La carga del pasado es infinita, dice Borges; tanto individual como colectivamente es lo que no se puede cambiar; sólo es posible modificar el futuro, y no siempre lo logramos, porque cualquier desviación de su sentido auténtico es un giro o derrota que a la larga retrotrae al pasado en un gran movimiento parabólico hacia atrás, como atraído por la fuerza de gravitación universal del pasado. ¿Qué brújula puede orientarnos, o decirnos: este es el verdadero sentido que provoca la evolución hacia lo mejor, hacia la utopía, este es el verdadero sentido recto de la evolución deseable? Que sea posible cambiar el futuro es lo que da sentido a la esperanza, o al menos a una razonable esperanza, porque hay gente que saca de quicio a la esperanza haciéndola muy poco razonable o prometiendo una más allá de la muerte y todas esas mentiras sobre las cuales lo mejor que puede decir uno es que son deseables y maravillosas, pero no alcanzables en el espacio de una vida humana. Sin embargo, ¿no son acaso esas mentiras deseables y maravillosas la fuerza de escape que nos permite arrebatar la esperanza a esa fuerza de gravedad y transformarlas poco a poco en menos mentirosas? El idealismo auténtico y más mentiroso es el joven: tiene mucho futuro por delante y por cambiar, hasta que poco a poco la desviación parabólica va haciendo nacer al viejo de las entrañas del joven. El poder de las razones de los viejos se impone siempre a los jóvenes sobre las esperanzas que aquellos no pueden tener: los viejos creen ver las cosas como son de veras, o en relación respecto a lo que vendrá después, que es nada. Los viejos no poseen fe, esperanza ni caridad. Les es imposible cambiar, porque la inercia que llevan les retrotrae constantemente hacia el pasado.
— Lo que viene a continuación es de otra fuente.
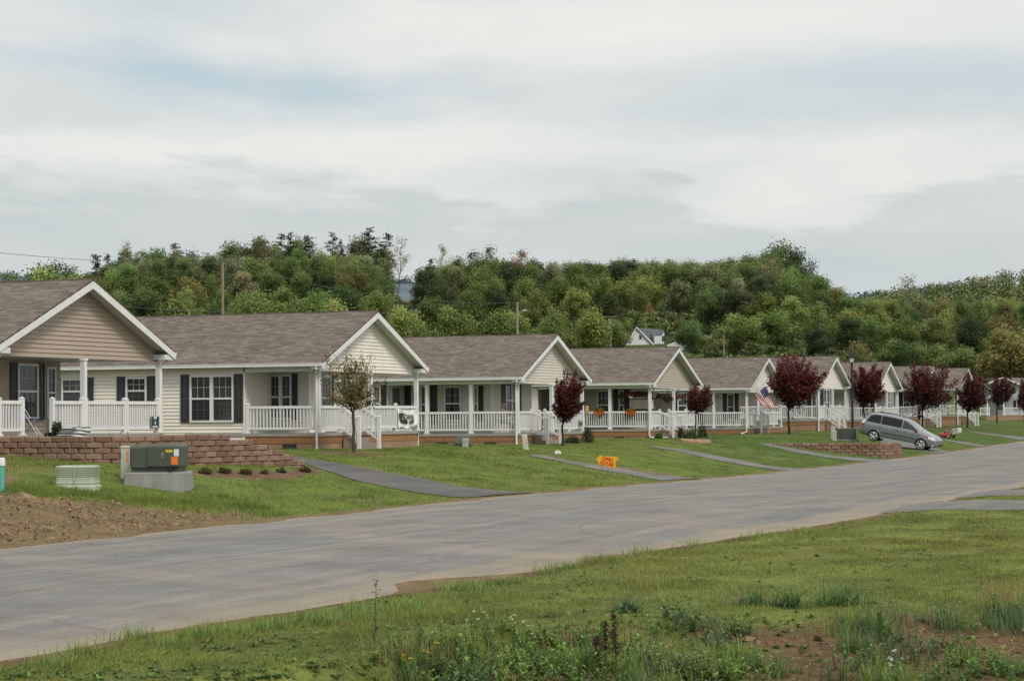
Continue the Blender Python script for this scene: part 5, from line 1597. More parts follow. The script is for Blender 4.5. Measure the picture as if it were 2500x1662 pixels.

La sociedad europea envejece, pero hay una juventud boyante que proviene de África y otros lugares con deseos de hacer cosas, muchas veces humildes, con esa humildad que da la ética; pero a esta juventud no se le da un futuro, sino la repetición constante de lo pasado, la inercia de un progreso desorientado y ciego, que vuelve una y otra vez hacia las fórmulas del pasado.
La pregunta es, pues, esta: ¿dónde se encuentra esa brújula que puede orientar a la juventud, y en qué dirección señala?
Creo, y muchos otros creen conmigo, que la única respuesta posible es la humildad de la ciencia sobre la superstición, la humildad de la antropología sobre la política, la humildad de la razón sobre el sentimiento, la de la ética sobre la religión y la de todos sobre los pocos. A todas estas cosas hay que atenerse para no perder el norte. Toda forma de poder ha de ser compartida y los que gobiernen han de ser antropólogos, no políticos. El único bien que se persiga ha de ser el colectivo, no el nacional. La economía ha de buscar la satisfacción de la mayoría sin sacrificar a ninguna minoría; la propiedad ha de detentarla el que beneficie a más personas, no el que perjudique a más y las religiones han de poner en común sus éticas, no sus supersticiones.
Sólo así la carga del pasado dejará de ser infinita.